Quel huit clos infernal !
Nous sommes en effet dans un moment très particulier d'un couple : le moment où il se sépare, alors qu'il vit encore ensemble, avec ses enfants : des jumelles de 8 ans.
Nous ne quitterons guère cette maison, navigant de pièce en pièce où les relations se jouent, tel un ballet de rapports de forces, de discussions incessantes pour se partager l'appartement, d'hésitations, de moments de disputes violentes, d’intenses instants de communion familiale, rares et donc chers.
Il est intéressant de voir comment les endroit stratégiques de la maison, tels que le lit, la table de jardin, les canapés du salon, la table de la cuisine sont occupés successivement par le père, la mère et les filles, ensemble ou séparés, mais rarement à quatre.
Les jumelles sont pleines de vie, charmantes. Elle sont capricieuses de temps en temps, mais sans plus, comme sont les enfants de leur âge. On les admire tour à tour gaies ou renfrognées, toujours complices.
J'aime comme les parents s'occupent d'elles, restant complices, affectueux, très à leur écoute, tentant de leur expliquer l’inexplicable : cette séparation qui traîne, cette cohabitation compliquée entraînant de nombreuses disputes entre leurs parents.
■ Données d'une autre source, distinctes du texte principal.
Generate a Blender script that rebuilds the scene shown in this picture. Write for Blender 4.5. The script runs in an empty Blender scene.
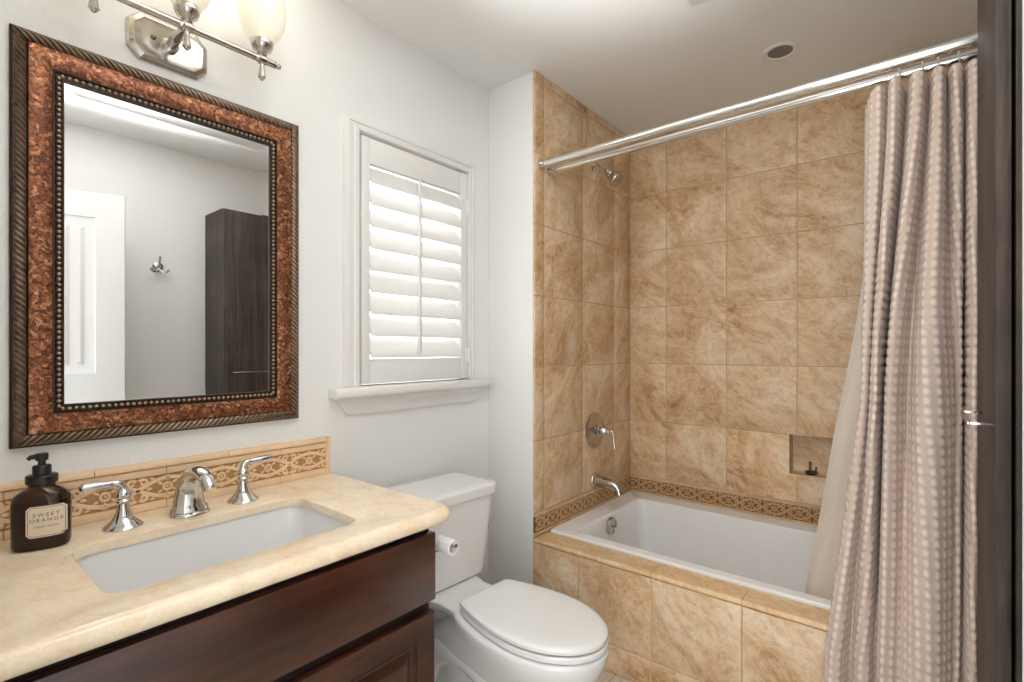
import bpy, bmesh, math, random
from mathutils import Vector, Matrix
random.seed(7)
PI = math.pi
S = bpy.context.scene
COL = S.collection

# ---------------------------------------------------------------- camera
cam_d = bpy.data.cameras.new('camera')
cam_d.sensor_width = 36.0
cam_d.lens = 36.0 * 503.6 / 1024.0
cam_d.shift_y = 8.5 / 1024.0
cam_d.clip_start = 0.02
cam = bpy.data.objects.new('camera', cam_d)
COL.objects.link(cam)
cam.location = (1.563, 0.0, 1.24)
cam.rotation_euler = (PI / 2, 0, math.atan2(414, 503.6))
S.camera = cam

# ---------------------------------------------------------------- world, view, large lights
world = bpy.data.worlds.new('world')
S.world = world
world.use_nodes = True
bg = world.node_tree.nodes['Background']
bg.inputs[0].default_value = (0.95, 0.975, 1.0, 1)
bg.inputs[1].default_value = 1.95
S.view_settings.view_transform = 'Standard'
S.view_settings.look = 'None'
S.view_settings.gamma = 1.0
S.view_settings.use_curve_mapping = False
S.view_settings.exposure = 1.04

# unseen spot added in the doorway, bounced off the ceiling as fill light
fl_d = bpy.data.lights.new('bounce_fill', 'SPOT')
fl_d.energy = 205.0
fl_d.color = (0.97, 0.985, 1.0)
fl_d.spot_size = math.radians(56)
fl_d.spot_blend = 0.7
fl_d.shadow_soft_size = 0.06
fl_o = bpy.data.objects.new('bounce_fill', fl_d)
COL.objects.link(fl_o)
fl_o.location = (1.42, -0.06, 1.55)
fl_o.rotation_euler = (Vector((1.14, 0.64, 2.44)) - Vector(fl_o.location)).to_track_quat('-Z', 'Y').to_euler()

# ---------------------------------------------------------------- node helpers
def srgb(r, g, b):
    f = lambda c: (c / 255 / 12.92) if c / 255 <= 0.04045 else ((c / 255 + 0.055) / 1.055) ** 2.4
    return (f(r), f(g), f(b), 1)

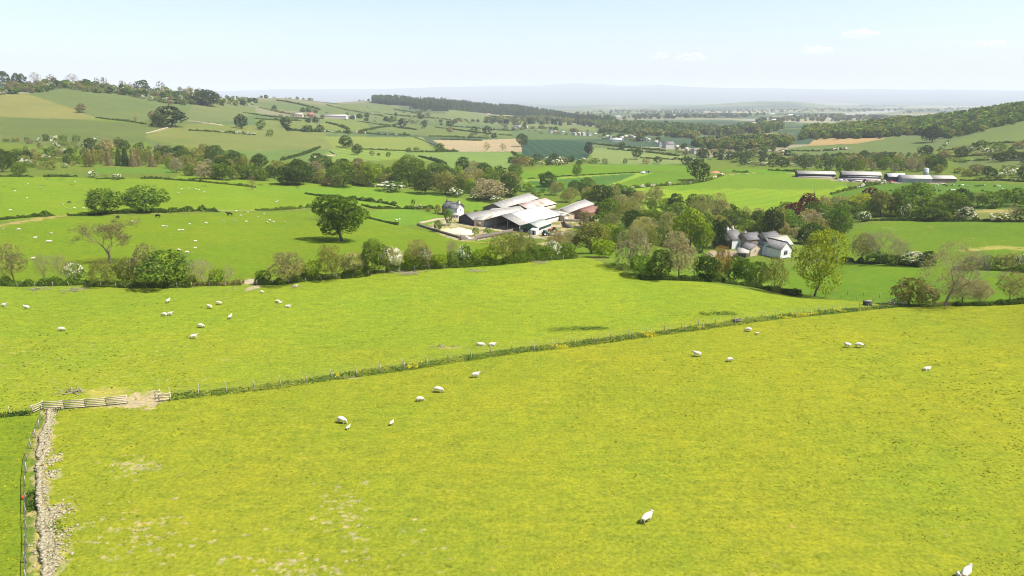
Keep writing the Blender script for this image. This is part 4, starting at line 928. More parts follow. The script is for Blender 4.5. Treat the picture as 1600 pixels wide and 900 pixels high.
R_PINK = simple('rust_stained_roof', None, scale=.22, stops=[(.3,(.50,.42,.38)),(.55,(.46,.36,.31)),(.64,(.42,.14,.06)),(.78,(.46,.20,.10)),(.85,(.5,.42,.38))], rough=.8); R_RUST = simple('rusted_iron_roof', None, scale=.7, stops=[(.2,(.14,.07,.05)),(.6,(.22,.12,.085)),(.85,(.30,.19,.15))], rough=.9)
R_GREY = simple('ribbed_grey_roof', None, scale=.8, stops=[(.2,(.26,.29,.24)),(.8,(.40,.42,.37))], rough=.7); R_TILE = simple('red_tile_roof', (.28,.12,.07), .25, 1.5, .9)
DARK = simple('dark_interior', (.02,.02,.022), .2, 1, .9); GLASS = simple('window_glass', (.03,.035,.045), .1, 1, .12, spec=.6); FRAME = simple('white_joinery', (.75,.75,.73), .05, 1, .6); WOOD = simple('pale_weathered_wood', (.36,.31,.22), .25, 3, .9); OLDWOOD = simple('grey_wood', (.20,.17,.13), .3, 3, .95); DOORM = simple('painted_door', (.60,.60,.57), .08, 1.5, .7)  # dark interior: near-black slabs paint the shade inside open doorways
POTM = simple('clay_pot', (.34,.17,.10), .15, 4, .9); STEEL = simple('galvanised_steel', (.30,.31,.32), .1, 1.5, .55, metal=.2, spec=.5); SKYL = simple('rooflight_sheet', (.30,.32,.33), .1, 1, .4)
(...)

On dirait que c'est le cap à tenir pour les parents : continuer à élever les filles dans le respect et l'Amour, malgré les vicissitudes, comme la chose essentielle à sauvegarder.
Le père, interprété par le charmant Cédric Kahn, se bat comme une mouche au fond d'un verre. Il se bat pour défendre ses droits sur ses filles, sur l’appartement où il a fait beaucoup de travaux. Parfois, il dépasse les limites, entraînant la fureur de sa femme.
La mère, jouée par la si troublante Bérénice Béjo, souhaite se protéger, marquer son territoire, en établissant des règles peu être pas assez discutées, trop unilatérales, qui ne conviennent pas au père de ses filles. On la sent troublée, très perturbée, mais forte malgré tout.
La belle-mère sème la zizanie, avec une position ambiguë qui complique encore plus les choses.
Tout est transition, et comme tout le monde le sait, les transitions sont difficiles à vivre. Le couple se tourne autour, se fuit, se cherche, hésite. Jusqu'où Marie acceptera -elle d'aller, après ces baisers qu'elle a partagés avec Boris, au goût du passé ?
In fine, ce film pose une question assez simple, universelle : celle de la séparation. Comment peut on se séparer de son conjoint, du parent de ses enfants, de celui qu'on a chéri, avec qui on a tant partagé, mais qui nous insupporte aujourd’hui ?
La délicatesse de la mise en scène, la richesse des dialogues, ce rapport fin à l'intime apporte ce cachet en plus et donne tout son intérêt au film.
Se dessine alors un conflit de génération très intéressant, entre Marie et sa mère. Sa mère est de l'ancienne génération, celle qui supportait de rester, pour les enfants, même si le désir était parti. Marie, elle, ne peut pas vivre dans ce qu'elle appelle le mensonge. Elle ne peut pas transiger là-dessus. Elle ne peut pas vivre avec quelqu'un sans le désirer. Pour elle, la relation avec Boris est finie.
Cédric Kahn devrait faire l'acteur plus souvent car il est vraiment remarquable.
Quant à Bérénice Béjo, elle est toujours au somment, Qu'elle continue à choisir minutieusement ses films, comme celui-là, là où elle peut rayonner tout en délicatesse et pleine de force.
Joachim Lafosse, réalisateur prometteur, nous régale une fois de plus.